CURATORIAL STATEMENT
As a topic for this project, we propose an artistic discussion about the classification of space and its appraisal, discussing the mechanics of creating spaces by defining borders. The general question circles around how every individual positions themselves or gets positioned within the different physical and abstract spaces defined by culture, geography, and politics.
The signification of the terms “center” and “periphery” as classifiers for space will serve us as a guideline to encounter that question. We are particularly interested in the different layers of meaning of these terms, e.g. on a personal, local, urban, regional, national or global level, as well as in the borders defining these physical or abstract locations, which can be a door, a sign, a railroad or barbed wire.
The focus of discussion can reach from the “I” as the center defined by the borders of the body or mind, over the family as the center defined by the doorstep of the parental home, or the inner city as the center defined by architectural structures, to the global commercial or industrial centers defined by trade and industry.
PROJECT DESCRIPTION
The one month project is structured in two parts which entangle and spur each other. On one hand, it can be seen as a one month artist in residency program including site-specific works which focus on how space is delegated, defined and sectioned, public interventions that deal with the perception of cultural space and installations that interact with the presence of the au- dience. The participants will work in collaboration and show their work together.
At the same time, it is also a one month exhibition series, featuring video screenings and micro exhibitions in the most diverse locations. The iRRi ART team collected art works concerned with the organization and perception of space from parvenu artists, art students, autodidactic artists, etc. to represent a scope of artistic production.
Peripheral spaces are the leading idea in the presentation of art during the first two weeks. Talks, participatory works, exhibitions and screenings will take place in the most diverse of places: repurposed, public, private and commercial spaces; spaces which were mapped and labelled in the past are now being incorporated in a different situation.
We understand these events as artistic capsules spread throughout the city: vital and ephemeral, existing in different spaces and contexts. Each capsule and its particular context will be documented in order to preserve its situated meaning. With the artists and by means of the presented art pieces the curatorial team will find distinct subtitles for each event to pinpoint its particular layer of definition within the topic | boxes | zones quarters.
At the end of the one month project we will add a retrospective exhibition to the setting. While the micro events – our artistic capsules – continue to circle, the exhibition shows the art works and the particular staging of the recent weeks. By centralizing the outcome of our artistic endeavors, we analyze the ongoing process from a distance, and give the visitor a vantage point from which she/ he can view our works in a broader scope to better understand the state of our project.

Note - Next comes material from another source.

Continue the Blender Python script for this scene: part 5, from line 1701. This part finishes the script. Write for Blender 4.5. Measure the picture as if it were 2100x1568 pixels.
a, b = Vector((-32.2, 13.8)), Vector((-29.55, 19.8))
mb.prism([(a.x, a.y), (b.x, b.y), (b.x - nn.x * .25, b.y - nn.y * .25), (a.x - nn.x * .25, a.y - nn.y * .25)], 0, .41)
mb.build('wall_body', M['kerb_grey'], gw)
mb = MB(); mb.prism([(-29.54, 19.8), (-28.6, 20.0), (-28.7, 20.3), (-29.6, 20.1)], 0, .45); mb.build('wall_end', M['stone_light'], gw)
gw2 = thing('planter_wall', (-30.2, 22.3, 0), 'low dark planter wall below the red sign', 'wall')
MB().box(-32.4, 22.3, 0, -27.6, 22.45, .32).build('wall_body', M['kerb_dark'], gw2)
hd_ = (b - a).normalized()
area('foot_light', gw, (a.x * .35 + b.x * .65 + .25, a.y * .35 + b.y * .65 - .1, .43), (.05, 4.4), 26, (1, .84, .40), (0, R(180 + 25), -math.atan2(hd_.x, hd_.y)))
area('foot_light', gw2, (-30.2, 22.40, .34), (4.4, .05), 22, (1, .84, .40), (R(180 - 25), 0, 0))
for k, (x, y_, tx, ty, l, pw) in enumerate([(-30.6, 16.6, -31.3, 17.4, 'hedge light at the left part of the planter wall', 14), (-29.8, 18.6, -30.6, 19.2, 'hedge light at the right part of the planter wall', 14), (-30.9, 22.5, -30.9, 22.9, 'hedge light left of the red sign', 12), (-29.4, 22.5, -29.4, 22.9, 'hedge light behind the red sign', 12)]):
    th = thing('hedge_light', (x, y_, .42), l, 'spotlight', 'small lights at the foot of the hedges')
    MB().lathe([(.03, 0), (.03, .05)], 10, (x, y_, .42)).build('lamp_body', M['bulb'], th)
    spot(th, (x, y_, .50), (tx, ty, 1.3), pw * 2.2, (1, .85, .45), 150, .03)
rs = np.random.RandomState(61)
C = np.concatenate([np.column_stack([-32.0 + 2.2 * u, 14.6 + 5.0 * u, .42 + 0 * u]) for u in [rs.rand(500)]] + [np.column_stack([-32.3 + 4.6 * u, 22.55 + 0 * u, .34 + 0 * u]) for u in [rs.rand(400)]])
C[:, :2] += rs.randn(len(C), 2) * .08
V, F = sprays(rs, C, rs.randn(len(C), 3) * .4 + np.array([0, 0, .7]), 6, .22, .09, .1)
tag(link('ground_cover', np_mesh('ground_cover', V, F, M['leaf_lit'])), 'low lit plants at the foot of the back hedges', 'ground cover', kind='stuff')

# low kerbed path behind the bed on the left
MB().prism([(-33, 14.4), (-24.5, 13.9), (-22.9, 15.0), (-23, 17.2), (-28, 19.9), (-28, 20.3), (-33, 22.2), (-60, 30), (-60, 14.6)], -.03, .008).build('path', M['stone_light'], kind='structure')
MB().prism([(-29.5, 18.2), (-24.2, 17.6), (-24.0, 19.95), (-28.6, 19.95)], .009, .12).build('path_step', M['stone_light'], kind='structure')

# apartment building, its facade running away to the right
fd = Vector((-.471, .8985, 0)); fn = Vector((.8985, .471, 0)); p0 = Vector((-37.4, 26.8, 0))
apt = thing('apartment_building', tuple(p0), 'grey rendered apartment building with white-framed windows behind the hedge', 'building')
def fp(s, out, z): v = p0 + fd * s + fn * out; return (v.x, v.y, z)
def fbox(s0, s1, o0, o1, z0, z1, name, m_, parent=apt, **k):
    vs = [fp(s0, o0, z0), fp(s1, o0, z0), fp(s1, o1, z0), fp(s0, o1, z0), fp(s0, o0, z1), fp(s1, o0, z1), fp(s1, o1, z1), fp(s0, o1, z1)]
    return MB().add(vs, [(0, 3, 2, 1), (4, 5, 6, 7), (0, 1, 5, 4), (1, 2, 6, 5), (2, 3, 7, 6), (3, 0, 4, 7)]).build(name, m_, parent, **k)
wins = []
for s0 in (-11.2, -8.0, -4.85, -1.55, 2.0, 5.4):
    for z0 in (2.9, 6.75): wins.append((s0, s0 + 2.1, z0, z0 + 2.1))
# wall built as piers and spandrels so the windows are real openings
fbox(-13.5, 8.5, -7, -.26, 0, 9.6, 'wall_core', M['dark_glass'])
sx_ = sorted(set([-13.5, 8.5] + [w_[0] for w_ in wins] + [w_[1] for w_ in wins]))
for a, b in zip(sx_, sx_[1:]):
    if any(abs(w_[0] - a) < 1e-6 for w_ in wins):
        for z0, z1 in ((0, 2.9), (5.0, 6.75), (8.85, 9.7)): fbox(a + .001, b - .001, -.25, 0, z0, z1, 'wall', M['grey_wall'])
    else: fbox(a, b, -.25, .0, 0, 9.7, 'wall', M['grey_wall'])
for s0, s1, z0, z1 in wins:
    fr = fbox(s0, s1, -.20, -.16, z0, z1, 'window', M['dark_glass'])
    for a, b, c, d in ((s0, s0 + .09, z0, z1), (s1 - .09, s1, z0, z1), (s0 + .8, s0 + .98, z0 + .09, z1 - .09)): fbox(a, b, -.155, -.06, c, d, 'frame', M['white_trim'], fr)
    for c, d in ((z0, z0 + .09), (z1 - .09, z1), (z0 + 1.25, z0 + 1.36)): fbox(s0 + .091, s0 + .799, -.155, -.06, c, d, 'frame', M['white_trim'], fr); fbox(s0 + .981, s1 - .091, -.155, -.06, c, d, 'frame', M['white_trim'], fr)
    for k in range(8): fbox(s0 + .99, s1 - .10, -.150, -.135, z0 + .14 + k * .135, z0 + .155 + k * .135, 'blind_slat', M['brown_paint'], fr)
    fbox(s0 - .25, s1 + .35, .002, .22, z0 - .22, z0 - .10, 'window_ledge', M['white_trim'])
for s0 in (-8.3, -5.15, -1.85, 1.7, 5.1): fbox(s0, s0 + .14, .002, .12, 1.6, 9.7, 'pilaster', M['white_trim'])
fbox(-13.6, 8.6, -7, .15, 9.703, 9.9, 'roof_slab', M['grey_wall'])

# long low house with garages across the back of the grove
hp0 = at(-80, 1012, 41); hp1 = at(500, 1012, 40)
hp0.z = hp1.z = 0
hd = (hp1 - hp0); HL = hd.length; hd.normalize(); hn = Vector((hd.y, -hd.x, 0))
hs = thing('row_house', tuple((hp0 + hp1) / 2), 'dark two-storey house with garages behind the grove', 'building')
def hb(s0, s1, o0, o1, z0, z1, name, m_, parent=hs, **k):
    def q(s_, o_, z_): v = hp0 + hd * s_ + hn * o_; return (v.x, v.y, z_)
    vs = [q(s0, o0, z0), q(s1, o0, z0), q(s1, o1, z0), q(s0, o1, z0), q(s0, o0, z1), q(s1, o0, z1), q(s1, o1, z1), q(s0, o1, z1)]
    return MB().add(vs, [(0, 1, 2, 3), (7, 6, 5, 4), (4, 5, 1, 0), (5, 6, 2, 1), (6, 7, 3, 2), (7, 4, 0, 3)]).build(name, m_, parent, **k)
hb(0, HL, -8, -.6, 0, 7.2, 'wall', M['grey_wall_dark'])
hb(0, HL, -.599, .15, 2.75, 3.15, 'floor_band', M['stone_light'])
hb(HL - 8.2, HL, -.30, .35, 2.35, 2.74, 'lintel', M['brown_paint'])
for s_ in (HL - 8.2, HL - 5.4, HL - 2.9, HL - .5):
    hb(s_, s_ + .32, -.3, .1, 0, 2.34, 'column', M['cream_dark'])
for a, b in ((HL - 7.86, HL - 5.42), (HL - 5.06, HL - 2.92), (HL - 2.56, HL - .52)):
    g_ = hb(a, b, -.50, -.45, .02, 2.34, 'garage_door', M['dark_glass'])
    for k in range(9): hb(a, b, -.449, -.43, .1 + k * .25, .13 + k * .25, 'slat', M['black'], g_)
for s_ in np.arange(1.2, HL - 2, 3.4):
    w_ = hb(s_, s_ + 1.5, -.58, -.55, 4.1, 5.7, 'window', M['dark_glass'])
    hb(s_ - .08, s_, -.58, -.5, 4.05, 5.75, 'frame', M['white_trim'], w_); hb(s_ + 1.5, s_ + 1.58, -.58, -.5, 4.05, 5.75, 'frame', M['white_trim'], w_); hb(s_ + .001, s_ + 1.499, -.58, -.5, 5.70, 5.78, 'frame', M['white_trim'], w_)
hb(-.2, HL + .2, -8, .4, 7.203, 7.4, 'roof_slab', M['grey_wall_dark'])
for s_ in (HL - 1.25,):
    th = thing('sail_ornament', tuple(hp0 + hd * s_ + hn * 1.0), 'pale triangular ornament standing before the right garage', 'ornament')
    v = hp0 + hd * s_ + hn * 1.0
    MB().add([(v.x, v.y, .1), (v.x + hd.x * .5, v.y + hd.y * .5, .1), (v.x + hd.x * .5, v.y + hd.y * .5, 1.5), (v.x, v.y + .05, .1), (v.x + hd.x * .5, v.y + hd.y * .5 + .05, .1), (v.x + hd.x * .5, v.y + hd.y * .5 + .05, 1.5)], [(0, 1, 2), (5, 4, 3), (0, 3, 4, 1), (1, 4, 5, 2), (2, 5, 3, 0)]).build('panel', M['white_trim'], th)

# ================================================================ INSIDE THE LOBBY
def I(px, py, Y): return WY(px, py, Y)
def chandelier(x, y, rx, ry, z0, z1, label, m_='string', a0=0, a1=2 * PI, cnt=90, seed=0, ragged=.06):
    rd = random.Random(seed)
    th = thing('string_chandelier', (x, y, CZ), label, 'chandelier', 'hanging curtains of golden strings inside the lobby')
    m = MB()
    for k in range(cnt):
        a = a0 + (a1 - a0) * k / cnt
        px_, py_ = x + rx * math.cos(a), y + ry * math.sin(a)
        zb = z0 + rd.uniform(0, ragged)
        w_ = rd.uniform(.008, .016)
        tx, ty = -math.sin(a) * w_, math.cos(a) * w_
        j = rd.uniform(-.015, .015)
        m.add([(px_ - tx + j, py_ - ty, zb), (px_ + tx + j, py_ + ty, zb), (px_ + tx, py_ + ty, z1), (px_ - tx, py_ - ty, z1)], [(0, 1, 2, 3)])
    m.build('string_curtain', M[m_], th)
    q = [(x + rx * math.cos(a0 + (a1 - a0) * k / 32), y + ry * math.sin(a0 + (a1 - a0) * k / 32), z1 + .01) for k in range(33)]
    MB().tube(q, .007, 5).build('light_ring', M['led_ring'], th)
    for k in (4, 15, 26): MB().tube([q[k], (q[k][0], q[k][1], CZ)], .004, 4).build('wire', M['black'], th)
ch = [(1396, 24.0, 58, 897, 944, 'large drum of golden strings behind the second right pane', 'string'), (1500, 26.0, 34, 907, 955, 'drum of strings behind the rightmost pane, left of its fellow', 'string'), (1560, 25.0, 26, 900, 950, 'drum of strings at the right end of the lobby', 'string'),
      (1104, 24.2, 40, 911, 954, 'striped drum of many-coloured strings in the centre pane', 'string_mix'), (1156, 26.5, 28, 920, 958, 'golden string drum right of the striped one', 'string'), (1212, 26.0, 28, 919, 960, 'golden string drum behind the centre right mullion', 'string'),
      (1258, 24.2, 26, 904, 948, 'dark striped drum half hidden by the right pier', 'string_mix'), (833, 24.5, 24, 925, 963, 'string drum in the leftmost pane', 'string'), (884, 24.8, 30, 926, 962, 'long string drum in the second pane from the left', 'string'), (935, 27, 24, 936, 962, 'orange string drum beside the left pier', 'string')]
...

The organizational structure of this project is intentionally open, in order to foster organic growth as artists collaborate with each other and with their local environment through the duration of the series of events. The organic nature of the project repeats the multi-layered and diverse state of discussion, and intends to reach a large audience. To this end, the whole month process will be accompanied by a website and followed by a print media publication.